Given material -
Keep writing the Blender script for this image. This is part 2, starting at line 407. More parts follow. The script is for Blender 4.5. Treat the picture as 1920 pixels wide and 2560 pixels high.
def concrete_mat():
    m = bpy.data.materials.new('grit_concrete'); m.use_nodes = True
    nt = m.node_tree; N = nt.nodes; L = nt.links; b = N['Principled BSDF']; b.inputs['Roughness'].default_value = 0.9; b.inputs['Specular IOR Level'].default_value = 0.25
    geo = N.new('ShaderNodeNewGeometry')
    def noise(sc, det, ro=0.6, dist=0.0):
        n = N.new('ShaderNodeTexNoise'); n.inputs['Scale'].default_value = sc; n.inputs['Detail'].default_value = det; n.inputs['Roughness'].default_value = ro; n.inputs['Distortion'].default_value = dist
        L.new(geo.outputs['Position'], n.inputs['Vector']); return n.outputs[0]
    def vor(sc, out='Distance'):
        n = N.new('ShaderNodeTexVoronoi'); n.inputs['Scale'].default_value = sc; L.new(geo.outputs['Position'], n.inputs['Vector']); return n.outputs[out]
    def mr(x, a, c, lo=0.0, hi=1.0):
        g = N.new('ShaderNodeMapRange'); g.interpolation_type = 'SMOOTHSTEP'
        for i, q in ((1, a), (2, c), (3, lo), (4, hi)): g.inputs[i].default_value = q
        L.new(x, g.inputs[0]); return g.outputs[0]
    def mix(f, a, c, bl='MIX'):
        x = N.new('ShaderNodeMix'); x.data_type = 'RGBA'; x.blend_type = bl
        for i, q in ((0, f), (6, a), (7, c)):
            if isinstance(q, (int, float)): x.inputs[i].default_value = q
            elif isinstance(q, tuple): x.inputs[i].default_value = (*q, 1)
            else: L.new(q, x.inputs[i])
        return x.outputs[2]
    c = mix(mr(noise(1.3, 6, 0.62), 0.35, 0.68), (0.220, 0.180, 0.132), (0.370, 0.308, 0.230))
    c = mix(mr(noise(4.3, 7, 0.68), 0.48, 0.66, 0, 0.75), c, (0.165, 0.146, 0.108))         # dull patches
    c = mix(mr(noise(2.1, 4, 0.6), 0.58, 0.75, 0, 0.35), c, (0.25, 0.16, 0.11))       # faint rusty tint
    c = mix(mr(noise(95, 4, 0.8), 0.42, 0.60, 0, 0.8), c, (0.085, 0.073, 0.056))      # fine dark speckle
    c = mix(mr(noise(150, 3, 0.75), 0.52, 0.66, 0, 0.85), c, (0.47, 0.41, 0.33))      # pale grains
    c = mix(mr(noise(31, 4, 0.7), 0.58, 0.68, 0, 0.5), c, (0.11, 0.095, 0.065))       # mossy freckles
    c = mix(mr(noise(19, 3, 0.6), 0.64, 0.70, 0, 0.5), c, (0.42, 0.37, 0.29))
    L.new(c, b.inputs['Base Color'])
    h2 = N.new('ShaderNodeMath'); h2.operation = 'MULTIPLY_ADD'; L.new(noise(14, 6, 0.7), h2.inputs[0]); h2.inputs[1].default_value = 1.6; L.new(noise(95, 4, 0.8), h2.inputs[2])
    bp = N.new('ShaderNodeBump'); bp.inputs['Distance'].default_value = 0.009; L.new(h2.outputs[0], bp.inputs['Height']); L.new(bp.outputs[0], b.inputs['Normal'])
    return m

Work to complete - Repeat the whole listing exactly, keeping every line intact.

Written solution -
Keep writing the Blender script for this image. This is part 2, starting at line 407. More parts follow. The script is for Blender 4.5. Treat the picture as 1920 pixels wide and 2560 pixels high.
def concrete_mat():
    m = bpy.data.materials.new('grit_concrete'); m.use_nodes = True
    nt = m.node_tree; N = nt.nodes; L = nt.links; b = N['Principled BSDF']; b.inputs['Roughness'].default_value = 0.9; b.inputs['Specular IOR Level'].default_value = 0.25
    geo = N.new('ShaderNodeNewGeometry')
    def noise(sc, det, ro=0.6, dist=0.0):
        n = N.new('ShaderNodeTexNoise'); n.inputs['Scale'].default_value = sc; n.inputs['Detail'].default_value = det; n.inputs['Roughness'].default_value = ro; n.inputs['Distortion'].default_value = dist
        L.new(geo.outputs['Position'], n.inputs['Vector']); return n.outputs[0]
    def vor(sc, out='Distance'):
        n = N.new('ShaderNodeTexVoronoi'); n.inputs['Scale'].default_value = sc; L.new(geo.outputs['Position'], n.inputs['Vector']); return n.outputs[out]
    def mr(x, a, c, lo=0.0, hi=1.0):
        g = N.new('ShaderNodeMapRange'); g.interpolation_type = 'SMOOTHSTEP'
        for i, q in ((1, a), (2, c), (3, lo), (4, hi)): g.inputs[i].default_value = q
        L.new(x, g.inputs[0]); return g.outputs[0]
    def mix(f, a, c, bl='MIX'):
        x = N.new('ShaderNodeMix'); x.data_type = 'RGBA'; x.blend_type = bl
        for i, q in ((0, f), (6, a), (7, c)):
            if isinstance(q, (int, float)): x.inputs[i].default_value = q
            elif isinstance(q, tuple): x.inputs[i].default_value = (*q, 1)
            else: L.new(q, x.inputs[i])
        return x.outputs[2]
    c = mix(mr(noise(1.3, 6, 0.62), 0.35, 0.68), (0.220, 0.180, 0.132), (0.370, 0.308, 0.230))
    c = mix(mr(noise(4.3, 7, 0.68), 0.48, 0.66, 0, 0.75), c, (0.165, 0.146, 0.108))         # dull patches
    c = mix(mr(noise(2.1, 4, 0.6), 0.58, 0.75, 0, 0.35), c, (0.25, 0.16, 0.11))       # faint rusty tint
    c = mix(mr(noise(95, 4, 0.8), 0.42, 0.60, 0, 0.8), c, (0.085, 0.073, 0.056))      # fine dark speckle
    c = mix(mr(noise(150, 3, 0.75), 0.52, 0.66, 0, 0.85), c, (0.47, 0.41, 0.33))      # pale grains
    c = mix(mr(noise(31, 4, 0.7), 0.58, 0.68, 0, 0.5), c, (0.11, 0.095, 0.065))       # mossy freckles
    c = mix(mr(noise(19, 3, 0.6), 0.64, 0.70, 0, 0.5), c, (0.42, 0.37, 0.29))
    L.new(c, b.inputs['Base Color'])
    h2 = N.new('ShaderNodeMath'); h2.operation = 'MULTIPLY_ADD'; L.new(noise(14, 6, 0.7), h2.inputs[0]); h2.inputs[1].default_value = 1.6; L.new(noise(95, 4, 0.8), h2.inputs[2])
    bp = N.new('ShaderNodeBump'); bp.inputs['Distance'].default_value = 0.009; L.new(h2.outputs[0], bp.inputs['Height']); L.new(bp.outputs[0], b.inputs['Normal'])
    return m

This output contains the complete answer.